| Set exercise |
All of the data that follows should be retyped exactly, please, except the pictures.

--- Start Dataset extract ---

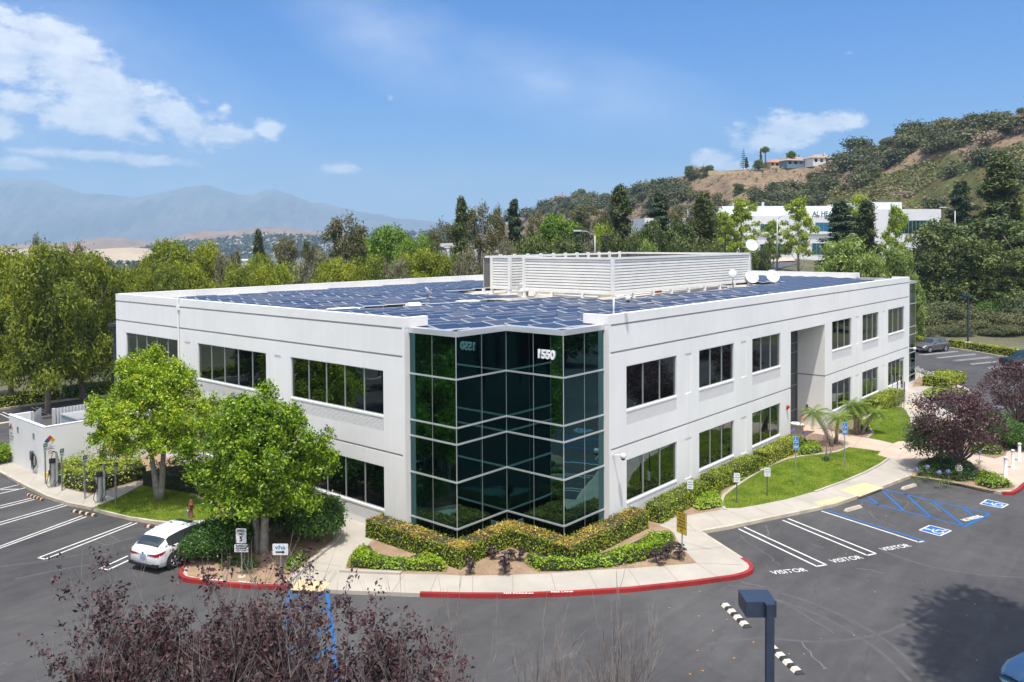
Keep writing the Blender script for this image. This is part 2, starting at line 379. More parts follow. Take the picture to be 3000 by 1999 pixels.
plat = struct(site.build('sidewalk', m_walk))
# kerb top band (slightly proud) along the outline
def seg(a, b): return [out_w[i] for i in range(a, b+1)]
def inset(pts, d):
    P = [Vector(p) for p in pts]; r = []
    for i in range(len(P)):
        d0 = (P[i]-P[i-1]).normalized() if i else (P[1]-P[0]).normalized(); d1 = (P[i+1]-P[i]).normalized() if i < len(P)-1 else d0
        n = (Vector((-d0.y, d0.x))+Vector((-d1.y, d1.x))).normalized(); r.append((P[i].x+n.x*d, P[i].y+n.y*d))
    return r
kb = MB(); kr = MB()
KA = seg(0, 19); KBm = seg(23, 34); KC = seg(35, 47); KD = seg(47, 52)
SGN = 1
kb.ribbon(inset(KA[:16], .068), .15, -.04, .156)
kb.ribbon(inset(seg(36, 46), .068), .15, -.04, .156)
kb.ribbon(inset([out_w[i] for i in range(11, 15)], .068), .152, -.04, .157)
kerb = struct(kb.build('kerb', m_kerb))
kr.ribbon(inset(seg(14, 22), .07), .17, -.03, .165); kr.ribbon(inset(seg(25, 36), .07), .17, -.03, .165); kr.ribbon(inset(seg(47, 52), .07), .17, -.03, .165)
kr.add([(*out_w[23], .0)]*0, [])
redk = struct(kr.build('red_kerb', m_red))
def text_mesh(body, size, m, name, parent, mat4, extrude=.0, bold=0., sx=1., spacing=1.0):
    cu = bpy.data.curves.new(name, 'FONT'); cu.body = body; cu.size = size; cu.extrude = extrude; cu.offset = bold; cu.align_x = 'CENTER'; cu.align_y = 'CENTER'; cu.space_character = spacing
    o = bpy.data.objects.new(name, cu); COL.objects.link(o)
    dg = bpy.context.evaluated_depsgraph_get(); me = bpy.data.meshes.new_from_object(o.evaluated_get(dg))
    bpy.data.objects.remove(o); bpy.data.curves.remove(cu)
    me.name = name; me.materials.clear(); me.materials.append(m); me.transform(Matrix.Diagonal((sx, 1, 1, 1))); me.transform(mat4)
    q = bpy.data.objects.new(name, me); COL.objects.link(q); q.parent = parent; return q
def frame(o, x, z):
    """matrix: local x -> x, local z -> z (text normal), origin o"""
    x = Vector(x).normalized(); z = Vector(z).normalized(); y = z.cross(x)
    return Matrix([[x[i], y[i], z[i], o[i]] for i in range(3)]+[[0, 0, 0, 1]])
def ground_text(body, pa, pb, size, m, z=.0045, sx=1., parent=None, bold=.01, name='painted_text'):
    a = G(pa, z); b = G(pb, z); c = ((a[0]+b[0])/2, (a[1]+b[1])/2, z)
    return text_mesh(body, size, m, name, parent or asph, frame(c, (b[0]-a[0], b[1]-a[1], 0), (0, 0, 1)), bold=bold, sx=sx)
m_wtext = M('white_paint', (.8, .79, .77), .6)
ground_text('VISITOR', R6(605, 848), R6(792, 830), .50, m_white, sx=.86, bold=.006)
ground_text('VISITOR', R6(998, 772), R6(1155, 748), .50, m_white, sx=.86, bold=.006)
ground_text('VISITOR', R6(1325, 695), R6(1474, 670), .50, m_white, sx=.86, bold=.006)
ground_text('NO PARKING', R6(1848, 505), R6(1958, 476), .42, m_white, sx=.55, z=.0105, bold=.02)
for bd, a, b in (('NO PARKING', Z5(708, 706), Z5(862, 716)), ('FIRE LANE', Z5(1000, 724), Z5(1152, 737)), ('NO PARKING', R4(1117, 549), R4(1217, 549)), ('FIRE LANE', R4(1327, 543), R4(1421, 541))):
    ground_text(bd, a, b, .15, m_wtext, z=.169, sx=1.25, parent=redk, bold=.004)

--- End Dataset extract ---

| Output below |
Keep writing the Blender script for this image. This is part 2, starting at line 379. More parts follow. Take the picture to be 3000 by 1999 pixels.
plat = struct(site.build('sidewalk', m_walk))
# kerb top band (slightly proud) along the outline
def seg(a, b): return [out_w[i] for i in range(a, b+1)]
def inset(pts, d):
    P = [Vector(p) for p in pts]; r = []
    for i in range(len(P)):
        d0 = (P[i]-P[i-1]).normalized() if i else (P[1]-P[0]).normalized(); d1 = (P[i+1]-P[i]).normalized() if i < len(P)-1 else d0
        n = (Vector((-d0.y, d0.x))+Vector((-d1.y, d1.x))).normalized(); r.append((P[i].x+n.x*d, P[i].y+n.y*d))
    return r
kb = MB(); kr = MB()
KA = seg(0, 19); KBm = seg(23, 34); KC = seg(35, 47); KD = seg(47, 52)
SGN = 1
kb.ribbon(inset(KA[:16], .068), .15, -.04, .156)
kb.ribbon(inset(seg(36, 46), .068), .15, -.04, .156)
kb.ribbon(inset([out_w[i] for i in range(11, 15)], .068), .152, -.04, .157)
kerb = struct(kb.build('kerb', m_kerb))
kr.ribbon(inset(seg(14, 22), .07), .17, -.03, .165); kr.ribbon(inset(seg(25, 36), .07), .17, -.03, .165); kr.ribbon(inset(seg(47, 52), .07), .17, -.03, .165)
kr.add([(*out_w[23], .0)]*0, [])
redk = struct(kr.build('red_kerb', m_red))
def text_mesh(body, size, m, name, parent, mat4, extrude=.0, bold=0., sx=1., spacing=1.0):
    cu = bpy.data.curves.new(name, 'FONT'); cu.body = body; cu.size = size; cu.extrude = extrude; cu.offset = bold; cu.align_x = 'CENTER'; cu.align_y = 'CENTER'; cu.space_character = spacing
    o = bpy.data.objects.new(name, cu); COL.objects.link(o)
    dg = bpy.context.evaluated_depsgraph_get(); me = bpy.data.meshes.new_from_object(o.evaluated_get(dg))
    bpy.data.objects.remove(o); bpy.data.curves.remove(cu)
    me.name = name; me.materials.clear(); me.materials.append(m); me.transform(Matrix.Diagonal((sx, 1, 1, 1))); me.transform(mat4)
    q = bpy.data.objects.new(name, me); COL.objects.link(q); q.parent = parent; return q
def frame(o, x, z):
    """matrix: local x -> x, local z -> z (text normal), origin o"""
    x = Vector(x).normalized(); z = Vector(z).normalized(); y = z.cross(x)
    return Matrix([[x[i], y[i], z[i], o[i]] for i in range(3)]+[[0, 0, 0, 1]])
def ground_text(body, pa, pb, size, m, z=.0045, sx=1., parent=None, bold=.01, name='painted_text'):
    a = G(pa, z); b = G(pb, z); c = ((a[0]+b[0])/2, (a[1]+b[1])/2, z)
    return text_mesh(body, size, m, name, parent or asph, frame(c, (b[0]-a[0], b[1]-a[1], 0), (0, 0, 1)), bold=bold, sx=sx)
m_wtext = M('white_paint', (.8, .79, .77), .6)
ground_text('VISITOR', R6(605, 848), R6(792, 830), .50, m_white, sx=.86, bold=.006)
ground_text('VISITOR', R6(998, 772), R6(1155, 748), .50, m_white, sx=.86, bold=.006)
ground_text('VISITOR', R6(1325, 695), R6(1474, 670), .50, m_white, sx=.86, bold=.006)
ground_text('NO PARKING', R6(1848, 505), R6(1958, 476), .42, m_white, sx=.55, z=.0105, bold=.02)
for bd, a, b in (('NO PARKING', Z5(708, 706), Z5(862, 716)), ('FIRE LANE', Z5(1000, 724), Z5(1152, 737)), ('NO PARKING', R4(1117, 549), R4(1217, 549)), ('FIRE LANE', R4(1327, 543), R4(1421, 541))):
    ground_text(bd, a, b, .15, m_wtext, z=.169, sx=1.25, parent=redk, bold=.004)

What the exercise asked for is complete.